DATA FOR THIS EXERCISE »
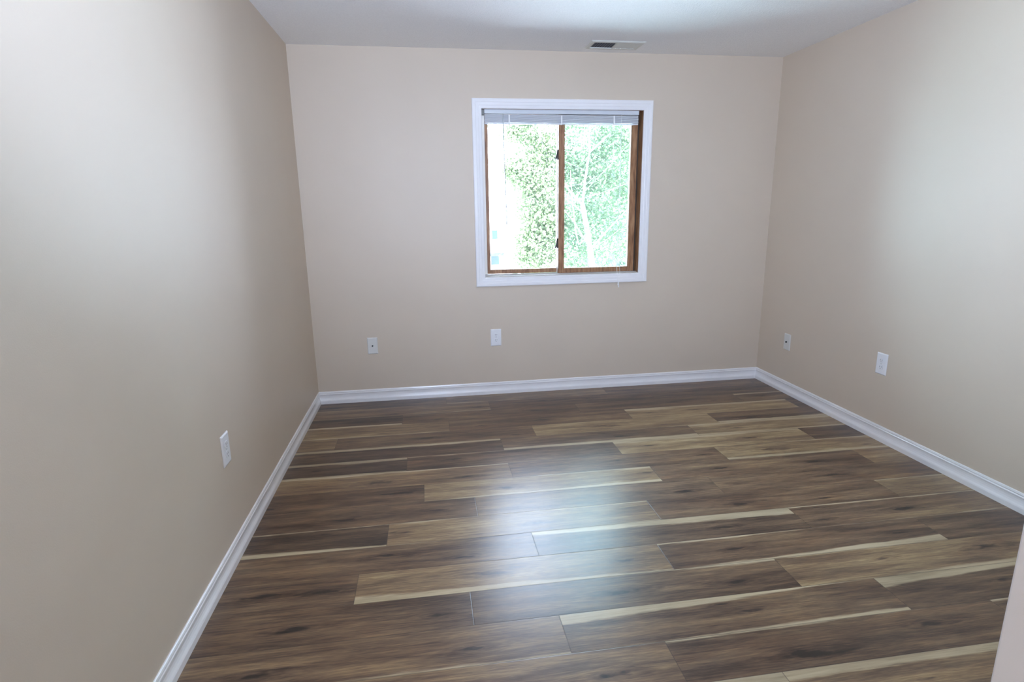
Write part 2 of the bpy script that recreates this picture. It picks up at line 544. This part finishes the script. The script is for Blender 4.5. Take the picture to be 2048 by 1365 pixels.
for i, q in enumerate(fuv):
    uvl.data[i].uv = q
for ai, an in enumerate(AT):
    at = me.attributes.new(an, 'FLOAT', 'FACE')
    at.data.foreach_set('value', [x[ai] for x in fat])
me.materials.append(M_floor)
fo = bpy.data.objects.new('floor', me)
C.objects.link(fo)
structure(fo, 'brown wood plank floor with pale sapwood streaks')

# baseboards --------------------------------------------------------
BP = [(0, .0925), (.0035, .0925), (.0055, .0905), (.0075, .0840), (.0075, .0810), (.0060, .0785), (.0085, .0745), (.0085, .0700),
      (.0060, .0660), (.0055, .0560), (.0065, .0460), (.0090, .0370), (.0120, .0300), (.0138, .0240), (.0140, .0190), (.0140, .0)]


def baseboard(name, a, c, nrm, label, cut_a=1, cut_c=1):
    """Run from a to c; nrm points into the room; the ends are mitred by the profile depth."""
    a, c, nrm = Vector(a), Vector(c), Vector(nrm)
    d = (c - a).normalized()
    v1 = [a + nrm * o + d * o * cut_a + Vector((0, 0, z)) for o, z in BP]
    v2 = [c + nrm * o - d * o * cut_c + Vector((0, 0, z)) for o, z in BP]
    n_ = len(BP)
    o = MB().add(v1 + v2, [(i, i + 1, n_ + i + 1, n_ + i) for i in range(n_ - 1)]).build(name, M_trim)
    structure(o, label)
    return o


baseboard('baseboard_back', (0, 0, 0), (W, 0, 0), (0, -1, 0), 'white moulded baseboard along the far wall')
baseboard('baseboard_left', (0, YF, 0), (0, 0, 0), (1, 0, 0), 'white moulded baseboard along the left wall')
baseboard('baseboard_right', (W, 0, 0), (W, YF, 0), (-1, 0, 0), 'white moulded baseboard along the right wall')
baseboard('baseboard_front', (W, YF, 0), (DX1 + .07, YF, 0), (0, 1, 0), 'white moulded baseboard behind the camera', 1, 0)

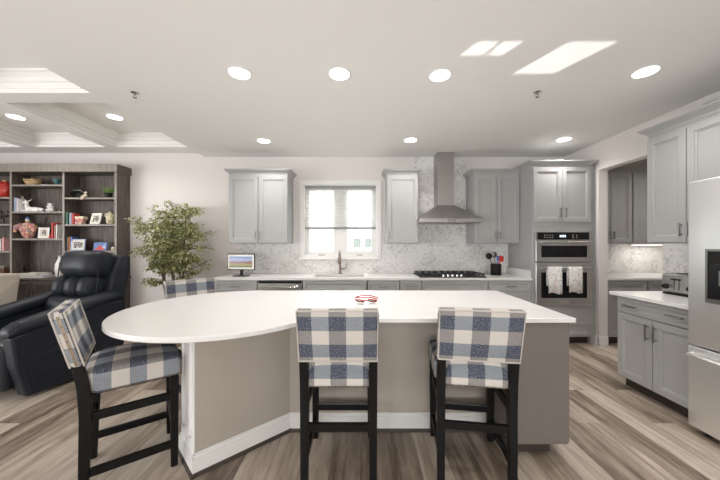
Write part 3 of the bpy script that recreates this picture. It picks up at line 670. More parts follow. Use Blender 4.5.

BRIEF » Without the pictures, write out all of the material exactly.

EXERCISE OUTPUT »
Write part 2 of the bpy script that recreates this picture. It picks up at line 544. This part finishes the script. The script is for Blender 4.5. Take the picture to be 2048 by 1365 pixels.
for i, q in enumerate(fuv):
    uvl.data[i].uv = q
for ai, an in enumerate(AT):
    at = me.attributes.new(an, 'FLOAT', 'FACE')
    at.data.foreach_set('value', [x[ai] for x in fat])
me.materials.append(M_floor)
fo = bpy.data.objects.new('floor', me)
C.objects.link(fo)
structure(fo, 'brown wood plank floor with pale sapwood streaks')

# baseboards --------------------------------------------------------
BP = [(0, .0925), (.0035, .0925), (.0055, .0905), (.0075, .0840), (.0075, .0810), (.0060, .0785), (.0085, .0745), (.0085, .0700),
      (.0060, .0660), (.0055, .0560), (.0065, .0460), (.0090, .0370), (.0120, .0300), (.0138, .0240), (.0140, .0190), (.0140, .0)]


def baseboard(name, a, c, nrm, label, cut_a=1, cut_c=1):
    """Run from a to c; nrm points into the room; the ends are mitred by the profile depth."""
    a, c, nrm = Vector(a), Vector(c), Vector(nrm)
    d = (c - a).normalized()
    v1 = [a + nrm * o + d * o * cut_a + Vector((0, 0, z)) for o, z in BP]
    v2 = [c + nrm * o - d * o * cut_c + Vector((0, 0, z)) for o, z in BP]
    n_ = len(BP)
    o = MB().add(v1 + v2, [(i, i + 1, n_ + i + 1, n_ + i) for i in range(n_ - 1)]).build(name, M_trim)
    structure(o, label)
    return o


baseboard('baseboard_back', (0, 0, 0), (W, 0, 0), (0, -1, 0), 'white moulded baseboard along the far wall')
baseboard('baseboard_left', (0, YF, 0), (0, 0, 0), (1, 0, 0), 'white moulded baseboard along the left wall')
baseboard('baseboard_right', (W, 0, 0), (W, YF, 0), (-1, 0, 0), 'white moulded baseboard along the right wall')
baseboard('baseboard_front', (W, YF, 0), (DX1 + .07, YF, 0), (0, 1, 0), 'white moulded baseboard behind the camera', 1, 0)

Write part 3 of the bpy script that recreates this picture. It picks up at line 670. More parts follow. Use Blender 4.5.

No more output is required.